▸ What is needed
Print, exactly and completely, every entry in the data.

+--

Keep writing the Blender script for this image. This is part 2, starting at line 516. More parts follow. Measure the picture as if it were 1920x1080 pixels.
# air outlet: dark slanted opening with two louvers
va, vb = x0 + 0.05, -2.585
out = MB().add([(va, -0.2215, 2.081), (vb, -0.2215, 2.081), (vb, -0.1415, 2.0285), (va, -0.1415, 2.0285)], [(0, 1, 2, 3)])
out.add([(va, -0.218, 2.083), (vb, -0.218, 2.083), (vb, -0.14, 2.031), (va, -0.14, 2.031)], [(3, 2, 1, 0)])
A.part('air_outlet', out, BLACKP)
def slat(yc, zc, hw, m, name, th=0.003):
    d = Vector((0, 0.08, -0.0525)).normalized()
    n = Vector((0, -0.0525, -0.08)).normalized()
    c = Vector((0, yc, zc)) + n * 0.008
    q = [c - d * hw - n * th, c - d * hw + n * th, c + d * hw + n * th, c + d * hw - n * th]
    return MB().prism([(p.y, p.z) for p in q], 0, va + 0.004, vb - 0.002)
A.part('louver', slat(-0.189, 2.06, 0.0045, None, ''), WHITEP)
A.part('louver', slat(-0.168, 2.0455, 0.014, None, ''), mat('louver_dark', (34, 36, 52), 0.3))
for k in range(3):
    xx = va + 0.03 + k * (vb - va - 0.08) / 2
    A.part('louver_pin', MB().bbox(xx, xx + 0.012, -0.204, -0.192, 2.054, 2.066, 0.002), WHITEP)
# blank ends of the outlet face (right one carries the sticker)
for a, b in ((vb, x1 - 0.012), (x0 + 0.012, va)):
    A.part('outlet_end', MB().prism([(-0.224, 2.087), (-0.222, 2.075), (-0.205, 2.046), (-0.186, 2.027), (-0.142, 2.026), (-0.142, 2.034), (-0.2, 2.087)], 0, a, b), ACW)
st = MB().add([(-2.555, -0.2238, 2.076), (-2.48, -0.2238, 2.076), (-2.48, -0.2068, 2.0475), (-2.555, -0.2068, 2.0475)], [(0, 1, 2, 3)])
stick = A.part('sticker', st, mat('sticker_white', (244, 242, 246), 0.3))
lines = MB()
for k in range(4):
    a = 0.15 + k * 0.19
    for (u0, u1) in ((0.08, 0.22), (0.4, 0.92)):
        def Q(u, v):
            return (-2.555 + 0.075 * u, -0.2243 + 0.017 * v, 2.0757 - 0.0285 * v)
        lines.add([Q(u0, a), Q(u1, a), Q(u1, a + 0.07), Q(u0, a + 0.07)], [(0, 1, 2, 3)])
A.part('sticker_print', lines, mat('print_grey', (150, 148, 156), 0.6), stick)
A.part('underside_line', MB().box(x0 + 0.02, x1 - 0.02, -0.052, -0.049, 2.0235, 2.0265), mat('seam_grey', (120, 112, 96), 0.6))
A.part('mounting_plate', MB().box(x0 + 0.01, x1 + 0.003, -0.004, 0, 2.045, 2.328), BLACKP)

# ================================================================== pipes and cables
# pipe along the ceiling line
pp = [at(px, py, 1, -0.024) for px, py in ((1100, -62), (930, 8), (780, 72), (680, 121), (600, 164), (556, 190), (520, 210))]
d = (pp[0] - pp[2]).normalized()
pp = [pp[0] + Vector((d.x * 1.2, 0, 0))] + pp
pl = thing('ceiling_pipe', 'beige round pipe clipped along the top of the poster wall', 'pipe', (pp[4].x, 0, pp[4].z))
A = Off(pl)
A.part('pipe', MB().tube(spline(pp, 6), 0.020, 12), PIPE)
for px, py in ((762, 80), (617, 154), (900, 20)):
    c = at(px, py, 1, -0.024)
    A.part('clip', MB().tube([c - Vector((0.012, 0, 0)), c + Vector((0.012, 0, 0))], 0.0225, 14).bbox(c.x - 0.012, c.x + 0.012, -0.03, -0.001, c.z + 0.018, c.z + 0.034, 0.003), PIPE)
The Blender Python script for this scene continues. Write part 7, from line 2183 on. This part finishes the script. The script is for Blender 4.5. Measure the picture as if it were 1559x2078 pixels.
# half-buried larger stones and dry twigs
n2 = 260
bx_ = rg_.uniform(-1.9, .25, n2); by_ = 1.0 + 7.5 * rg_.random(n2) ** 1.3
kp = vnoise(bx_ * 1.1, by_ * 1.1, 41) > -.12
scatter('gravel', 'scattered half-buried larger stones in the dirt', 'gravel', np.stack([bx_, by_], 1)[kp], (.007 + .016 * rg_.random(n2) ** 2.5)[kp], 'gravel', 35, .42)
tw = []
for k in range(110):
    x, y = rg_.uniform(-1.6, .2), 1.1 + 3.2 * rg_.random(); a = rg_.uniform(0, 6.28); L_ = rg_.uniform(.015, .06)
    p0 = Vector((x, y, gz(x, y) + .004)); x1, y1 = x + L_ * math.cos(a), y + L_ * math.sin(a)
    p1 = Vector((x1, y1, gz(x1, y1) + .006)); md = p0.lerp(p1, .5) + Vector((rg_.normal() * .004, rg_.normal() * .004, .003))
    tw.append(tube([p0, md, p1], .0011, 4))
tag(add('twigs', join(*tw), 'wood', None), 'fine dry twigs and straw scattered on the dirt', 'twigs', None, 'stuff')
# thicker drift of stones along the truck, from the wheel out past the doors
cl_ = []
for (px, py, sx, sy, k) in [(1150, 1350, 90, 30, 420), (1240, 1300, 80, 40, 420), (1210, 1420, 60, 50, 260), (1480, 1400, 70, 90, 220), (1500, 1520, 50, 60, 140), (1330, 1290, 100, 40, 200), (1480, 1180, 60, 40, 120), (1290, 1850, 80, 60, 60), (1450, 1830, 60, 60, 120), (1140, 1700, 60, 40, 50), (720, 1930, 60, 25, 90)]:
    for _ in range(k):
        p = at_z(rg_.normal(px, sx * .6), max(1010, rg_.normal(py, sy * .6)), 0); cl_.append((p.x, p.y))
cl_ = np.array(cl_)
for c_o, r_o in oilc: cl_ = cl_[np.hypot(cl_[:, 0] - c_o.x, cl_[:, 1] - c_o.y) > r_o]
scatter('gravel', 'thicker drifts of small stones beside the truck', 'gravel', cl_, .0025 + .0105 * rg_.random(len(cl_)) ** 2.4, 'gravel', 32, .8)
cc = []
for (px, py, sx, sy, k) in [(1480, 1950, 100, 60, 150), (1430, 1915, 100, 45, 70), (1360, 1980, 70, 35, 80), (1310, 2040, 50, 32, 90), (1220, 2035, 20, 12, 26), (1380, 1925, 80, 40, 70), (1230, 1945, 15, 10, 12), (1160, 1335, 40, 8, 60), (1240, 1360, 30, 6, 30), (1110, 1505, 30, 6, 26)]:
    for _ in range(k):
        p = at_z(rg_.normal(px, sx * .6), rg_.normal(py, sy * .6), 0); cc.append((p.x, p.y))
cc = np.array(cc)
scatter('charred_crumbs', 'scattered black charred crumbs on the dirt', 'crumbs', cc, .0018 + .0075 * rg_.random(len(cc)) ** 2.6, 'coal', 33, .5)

+--

▸ Output for this task
Keep writing the Blender script for this image. This is part 2, starting at line 516. More parts follow. Measure the picture as if it were 1920x1080 pixels.
# air outlet: dark slanted opening with two louvers
va, vb = x0 + 0.05, -2.585
out = MB().add([(va, -0.2215, 2.081), (vb, -0.2215, 2.081), (vb, -0.1415, 2.0285), (va, -0.1415, 2.0285)], [(0, 1, 2, 3)])
out.add([(va, -0.218, 2.083), (vb, -0.218, 2.083), (vb, -0.14, 2.031), (va, -0.14, 2.031)], [(3, 2, 1, 0)])
A.part('air_outlet', out, BLACKP)
def slat(yc, zc, hw, m, name, th=0.003):
    d = Vector((0, 0.08, -0.0525)).normalized()
    n = Vector((0, -0.0525, -0.08)).normalized()
    c = Vector((0, yc, zc)) + n * 0.008
    q = [c - d * hw - n * th, c - d * hw + n * th, c + d * hw + n * th, c + d * hw - n * th]
    return MB().prism([(p.y, p.z) for p in q], 0, va + 0.004, vb - 0.002)
A.part('louver', slat(-0.189, 2.06, 0.0045, None, ''), WHITEP)
A.part('louver', slat(-0.168, 2.0455, 0.014, None, ''), mat('louver_dark', (34, 36, 52), 0.3))
for k in range(3):
    xx = va + 0.03 + k * (vb - va - 0.08) / 2
    A.part('louver_pin', MB().bbox(xx, xx + 0.012, -0.204, -0.192, 2.054, 2.066, 0.002), WHITEP)
# blank ends of the outlet face (right one carries the sticker)
for a, b in ((vb, x1 - 0.012), (x0 + 0.012, va)):
    A.part('outlet_end', MB().prism([(-0.224, 2.087), (-0.222, 2.075), (-0.205, 2.046), (-0.186, 2.027), (-0.142, 2.026), (-0.142, 2.034), (-0.2, 2.087)], 0, a, b), ACW)
st = MB().add([(-2.555, -0.2238, 2.076), (-2.48, -0.2238, 2.076), (-2.48, -0.2068, 2.0475), (-2.555, -0.2068, 2.0475)], [(0, 1, 2, 3)])
stick = A.part('sticker', st, mat('sticker_white', (244, 242, 246), 0.3))
lines = MB()
for k in range(4):
    a = 0.15 + k * 0.19
    for (u0, u1) in ((0.08, 0.22), (0.4, 0.92)):
        def Q(u, v):
            return (-2.555 + 0.075 * u, -0.2243 + 0.017 * v, 2.0757 - 0.0285 * v)
        lines.add([Q(u0, a), Q(u1, a), Q(u1, a + 0.07), Q(u0, a + 0.07)], [(0, 1, 2, 3)])
A.part('sticker_print', lines, mat('print_grey', (150, 148, 156), 0.6), stick)
A.part('underside_line', MB().box(x0 + 0.02, x1 - 0.02, -0.052, -0.049, 2.0235, 2.0265), mat('seam_grey', (120, 112, 96), 0.6))
A.part('mounting_plate', MB().box(x0 + 0.01, x1 + 0.003, -0.004, 0, 2.045, 2.328), BLACKP)

# ================================================================== pipes and cables
# pipe along the ceiling line
pp = [at(px, py, 1, -0.024) for px, py in ((1100, -62), (930, 8), (780, 72), (680, 121), (600, 164), (556, 190), (520, 210))]
d = (pp[0] - pp[2]).normalized()
pp = [pp[0] + Vector((d.x * 1.2, 0, 0))] + pp
pl = thing('ceiling_pipe', 'beige round pipe clipped along the top of the poster wall', 'pipe', (pp[4].x, 0, pp[4].z))
A = Off(pl)
A.part('pipe', MB().tube(spline(pp, 6), 0.020, 12), PIPE)
for px, py in ((762, 80), (617, 154), (900, 20)):
    c = at(px, py, 1, -0.024)
    A.part('clip', MB().tube([c - Vector((0.012, 0, 0)), c + Vector((0.012, 0, 0))], 0.0225, 14).bbox(c.x - 0.012, c.x + 0.012, -0.03, -0.001, c.z + 0.018, c.z + 0.034, 0.003), PIPE)
The Blender Python script for this scene continues. Write part 7, from line 2183 on. This part finishes the script. The script is for Blender 4.5. Measure the picture as if it were 1559x2078 pixels.
# half-buried larger stones and dry twigs
n2 = 260
bx_ = rg_.uniform(-1.9, .25, n2); by_ = 1.0 + 7.5 * rg_.random(n2) ** 1.3
kp = vnoise(bx_ * 1.1, by_ * 1.1, 41) > -.12
scatter('gravel', 'scattered half-buried larger stones in the dirt', 'gravel', np.stack([bx_, by_], 1)[kp], (.007 + .016 * rg_.random(n2) ** 2.5)[kp], 'gravel', 35, .42)
tw = []
for k in range(110):
    x, y = rg_.uniform(-1.6, .2), 1.1 + 3.2 * rg_.random(); a = rg_.uniform(0, 6.28); L_ = rg_.uniform(.015, .06)
    p0 = Vector((x, y, gz(x, y) + .004)); x1, y1 = x + L_ * math.cos(a), y + L_ * math.sin(a)
    p1 = Vector((x1, y1, gz(x1, y1) + .006)); md = p0.lerp(p1, .5) + Vector((rg_.normal() * .004, rg_.normal() * .004, .003))
    tw.append(tube([p0, md, p1], .0011, 4))
tag(add('twigs', join(*tw), 'wood', None), 'fine dry twigs and straw scattered on the dirt', 'twigs', None, 'stuff')
# thicker drift of stones along the truck, from the wheel out past the doors
cl_ = []
for (px, py, sx, sy, k) in [(1150, 1350, 90, 30, 420), (1240, 1300, 80, 40, 420), (1210, 1420, 60, 50, 260), (1480, 1400, 70, 90, 220), (1500, 1520, 50, 60, 140), (1330, 1290, 100, 40, 200), (1480, 1180, 60, 40, 120), (1290, 1850, 80, 60, 60), (1450, 1830, 60, 60, 120), (1140, 1700, 60, 40, 50), (720, 1930, 60, 25, 90)]:
    for _ in range(k):
        p = at_z(rg_.normal(px, sx * .6), max(1010, rg_.normal(py, sy * .6)), 0); cl_.append((p.x, p.y))
cl_ = np.array(cl_)
for c_o, r_o in oilc: cl_ = cl_[np.hypot(cl_[:, 0] - c_o.x, cl_[:, 1] - c_o.y) > r_o]
scatter('gravel', 'thicker drifts of small stones beside the truck', 'gravel', cl_, .0025 + .0105 * rg_.random(len(cl_)) ** 2.4, 'gravel', 32, .8)
cc = []
for (px, py, sx, sy, k) in [(1480, 1950, 100, 60, 150), (1430, 1915, 100, 45, 70), (1360, 1980, 70, 35, 80), (1310, 2040, 50, 32, 90), (1220, 2035, 20, 12, 26), (1380, 1925, 80, 40, 70), (1230, 1945, 15, 10, 12), (1160, 1335, 40, 8, 60), (1240, 1360, 30, 6, 30), (1110, 1505, 30, 6, 26)]:
    for _ in range(k):
        p = at_z(rg_.normal(px, sx * .6), rg_.normal(py, sy * .6), 0); cc.append((p.x, p.y))
cc = np.array(cc)
scatter('charred_crumbs', 'scattered black charred crumbs on the dirt', 'crumbs', cc, .0018 + .0075 * rg_.random(len(cc)) ** 2.6, 'coal', 33, .5)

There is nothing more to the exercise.